→ Records for processing
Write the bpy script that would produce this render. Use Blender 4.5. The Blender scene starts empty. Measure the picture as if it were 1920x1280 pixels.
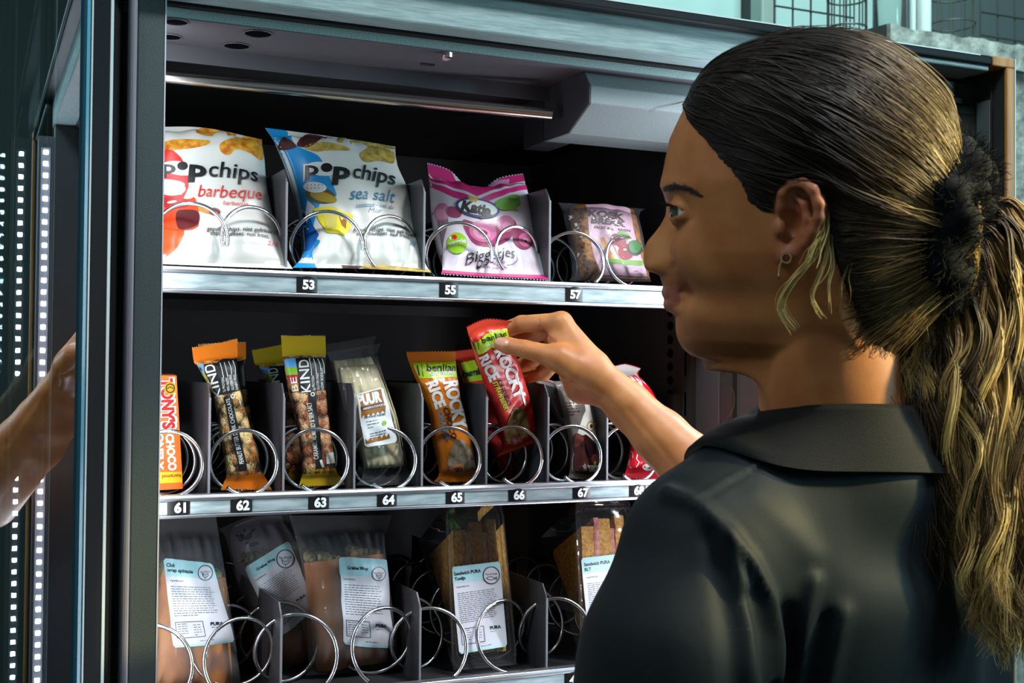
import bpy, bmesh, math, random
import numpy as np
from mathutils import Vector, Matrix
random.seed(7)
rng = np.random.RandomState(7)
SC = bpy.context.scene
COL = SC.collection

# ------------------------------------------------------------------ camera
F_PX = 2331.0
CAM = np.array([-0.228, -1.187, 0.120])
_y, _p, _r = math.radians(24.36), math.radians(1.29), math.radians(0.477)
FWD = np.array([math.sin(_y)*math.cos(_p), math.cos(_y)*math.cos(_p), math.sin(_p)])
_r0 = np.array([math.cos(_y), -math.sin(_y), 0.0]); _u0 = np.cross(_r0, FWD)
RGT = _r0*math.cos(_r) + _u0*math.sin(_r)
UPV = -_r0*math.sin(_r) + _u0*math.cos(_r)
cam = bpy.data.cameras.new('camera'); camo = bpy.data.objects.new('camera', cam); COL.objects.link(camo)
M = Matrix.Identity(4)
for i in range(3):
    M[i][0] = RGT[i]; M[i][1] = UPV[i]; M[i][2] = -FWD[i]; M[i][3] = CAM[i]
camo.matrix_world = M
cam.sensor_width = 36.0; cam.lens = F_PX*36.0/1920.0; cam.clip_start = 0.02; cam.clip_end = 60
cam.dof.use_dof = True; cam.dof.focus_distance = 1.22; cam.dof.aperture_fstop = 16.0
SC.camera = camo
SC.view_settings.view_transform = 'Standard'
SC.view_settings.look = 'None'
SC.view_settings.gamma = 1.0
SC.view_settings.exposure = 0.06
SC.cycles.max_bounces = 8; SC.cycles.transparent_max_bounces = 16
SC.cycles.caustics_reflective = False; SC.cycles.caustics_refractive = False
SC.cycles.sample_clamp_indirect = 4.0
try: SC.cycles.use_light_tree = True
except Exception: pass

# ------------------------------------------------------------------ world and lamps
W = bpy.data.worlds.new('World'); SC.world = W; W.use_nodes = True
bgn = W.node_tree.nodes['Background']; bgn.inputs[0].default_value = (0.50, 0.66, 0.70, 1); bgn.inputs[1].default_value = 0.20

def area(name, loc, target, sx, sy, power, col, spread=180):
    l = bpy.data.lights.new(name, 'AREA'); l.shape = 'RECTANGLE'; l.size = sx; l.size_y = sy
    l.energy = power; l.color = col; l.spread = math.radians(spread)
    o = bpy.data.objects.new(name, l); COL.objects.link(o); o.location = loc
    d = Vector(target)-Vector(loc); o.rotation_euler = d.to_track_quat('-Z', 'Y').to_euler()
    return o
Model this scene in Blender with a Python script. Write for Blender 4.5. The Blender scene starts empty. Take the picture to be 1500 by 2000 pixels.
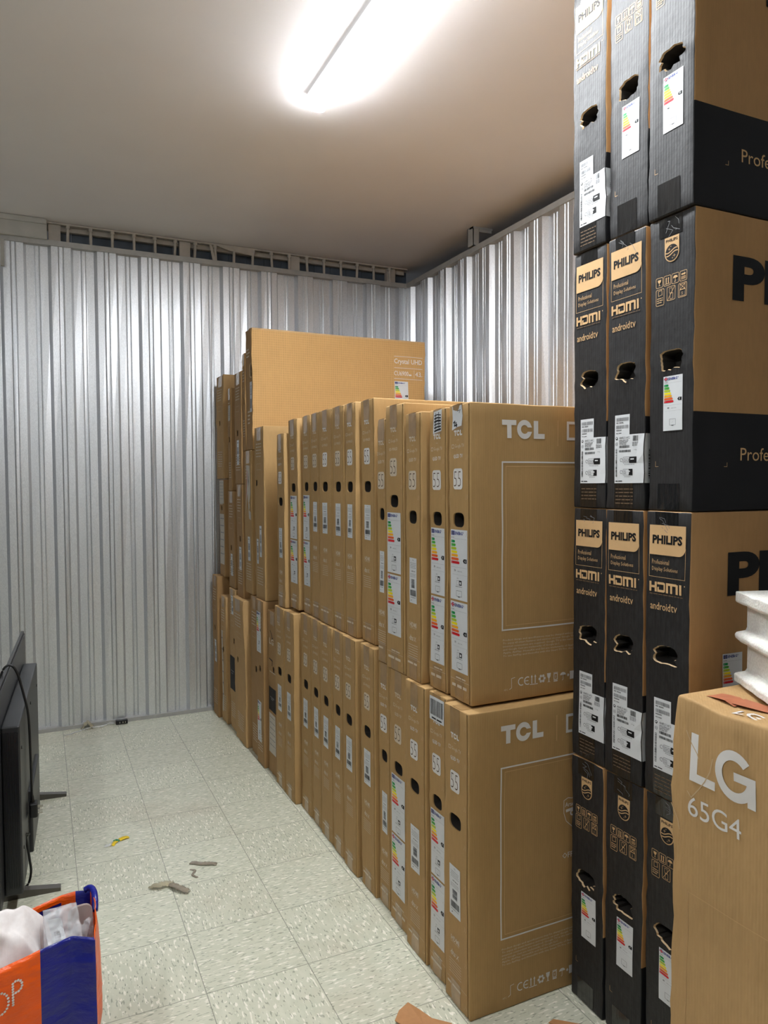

→ Requirements
Skip the pictures, then retype every line above exactly.

→ Right answer
Write the bpy script that would produce this render. Use Blender 4.5. The Blender scene starts empty. Measure the picture as if it were 1920x1280 pixels.
import bpy, bmesh, math, random
import numpy as np
from mathutils import Vector, Matrix
random.seed(7)
rng = np.random.RandomState(7)
SC = bpy.context.scene
COL = SC.collection

# ------------------------------------------------------------------ camera
F_PX = 2331.0
CAM = np.array([-0.228, -1.187, 0.120])
_y, _p, _r = math.radians(24.36), math.radians(1.29), math.radians(0.477)
FWD = np.array([math.sin(_y)*math.cos(_p), math.cos(_y)*math.cos(_p), math.sin(_p)])
_r0 = np.array([math.cos(_y), -math.sin(_y), 0.0]); _u0 = np.cross(_r0, FWD)
RGT = _r0*math.cos(_r) + _u0*math.sin(_r)
UPV = -_r0*math.sin(_r) + _u0*math.cos(_r)
cam = bpy.data.cameras.new('camera'); camo = bpy.data.objects.new('camera', cam); COL.objects.link(camo)
M = Matrix.Identity(4)
for i in range(3):
    M[i][0] = RGT[i]; M[i][1] = UPV[i]; M[i][2] = -FWD[i]; M[i][3] = CAM[i]
camo.matrix_world = M
cam.sensor_width = 36.0; cam.lens = F_PX*36.0/1920.0; cam.clip_start = 0.02; cam.clip_end = 60
cam.dof.use_dof = True; cam.dof.focus_distance = 1.22; cam.dof.aperture_fstop = 16.0
SC.camera = camo
SC.view_settings.view_transform = 'Standard'
SC.view_settings.look = 'None'
SC.view_settings.gamma = 1.0
SC.view_settings.exposure = 0.06
SC.cycles.max_bounces = 8; SC.cycles.transparent_max_bounces = 16
SC.cycles.caustics_reflective = False; SC.cycles.caustics_refractive = False
SC.cycles.sample_clamp_indirect = 4.0
try: SC.cycles.use_light_tree = True
except Exception: pass

# ------------------------------------------------------------------ world and lamps
W = bpy.data.worlds.new('World'); SC.world = W; W.use_nodes = True
bgn = W.node_tree.nodes['Background']; bgn.inputs[0].default_value = (0.50, 0.66, 0.70, 1); bgn.inputs[1].default_value = 0.20

def area(name, loc, target, sx, sy, power, col, spread=180):
    l = bpy.data.lights.new(name, 'AREA'); l.shape = 'RECTANGLE'; l.size = sx; l.size_y = sy
    l.energy = power; l.color = col; l.spread = math.radians(spread)
    o = bpy.data.objects.new(name, l); COL.objects.link(o); o.location = loc
    d = Vector(target)-Vector(loc); o.rotation_euler = d.to_track_quat('-Z', 'Y').to_euler()
    return o
Model this scene in Blender with a Python script. Write for Blender 4.5. The Blender scene starts empty. Take the picture to be 1500 by 2000 pixels.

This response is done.